My group directory is in alphabetical order by surname - why, when an email is sent to all, do the addresses become jumbled?
The list of 51 addresses are all over the place once delivered - there is no obvious sequence of fist names, surnames or email addresses or hosts. How can they be sent AND RECEIVED in alphabetical order?
Všechny odpovědi (6)
How do you know what order your recipients open them in? ;-)
By including myself in the list of email addresses
My comment was intended to be mildly humorous, as I don't imagine you expect your various recipients to open their messages in alphabetic order. And there's no way at all you can influence the order in which they RECEIVE their messages, is there? That depends on how and when they collect messages from their respective mail servers.
You've made up your own terminology, so I'm going to assume that "group directory" means a Mailing List.
A Mailing List is sorted by the order in which you populated it, so unless you have gone out of your way to remove and re-add Contacts to assert alphabetical order, it won't be in any particular order. You can view it in alphabetical order in the Address Book, but that won't affect the processing order.
I'm wondering why the processing order is of any importance to you, so long as all the addressees get their messages.

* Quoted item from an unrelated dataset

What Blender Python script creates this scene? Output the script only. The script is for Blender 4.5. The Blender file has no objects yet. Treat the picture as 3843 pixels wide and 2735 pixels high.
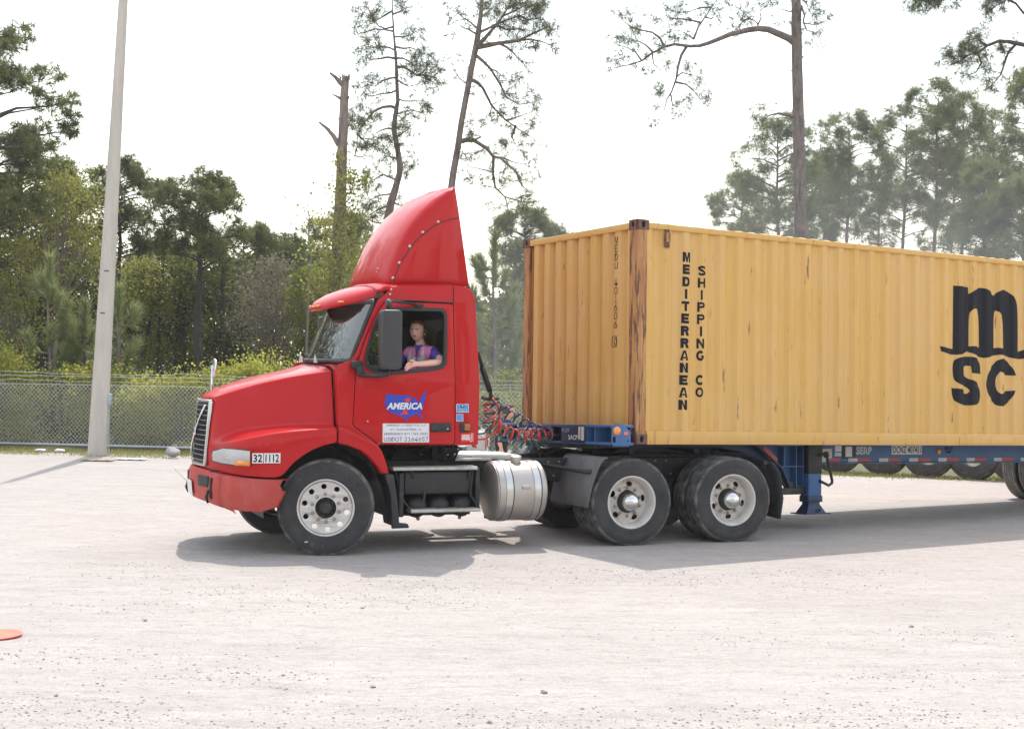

Upravil uživatel Zenos dne
Many thanks for your help - part of the mailing was 'inherited' so that would explain the random order. The solution would appear to be create another mailing list from scratch in alphabetical order. Having all the recipients in order makes it look efficient and is easier to check all the names are there! Since you've been so helpful, may I ask another question? The email leaves my PC with just the display name but on receipt, you get the display name plus the email address - is it possible for the recipient just to receive the display name without the full email details (I appreciate they will be there if the display name is clicked on)
I think the difficulty here is that the email system needs the full address, so it is somewhere in the email message, which you have indicated you understand. Whether or not the recipient sees the email address, or the name, or a nickname is, I suspect, a property of the recipient's email client and is not something you, as the sender, have any influence over. (Having said that, I understand the content of an email message is somewhat arbitrary, and the real addressing goes on in the "envelope", which we never see. But I don't know of a way to control what Thunderbird puts into the to and from addressing fields.)
Thunderbird, for instance, will insert the so-called "display name" from your Address Book when it spots a match between an address in a message and a known Contact in your Address Book. This feature can be disabled, but we don't know what our correspondents' email clients will do. Thunderbird also has add-ons that will specifically extract the email address from the header, ignoring (as far as is possible) whatever your Address Book says, or what the sender wanted you to see.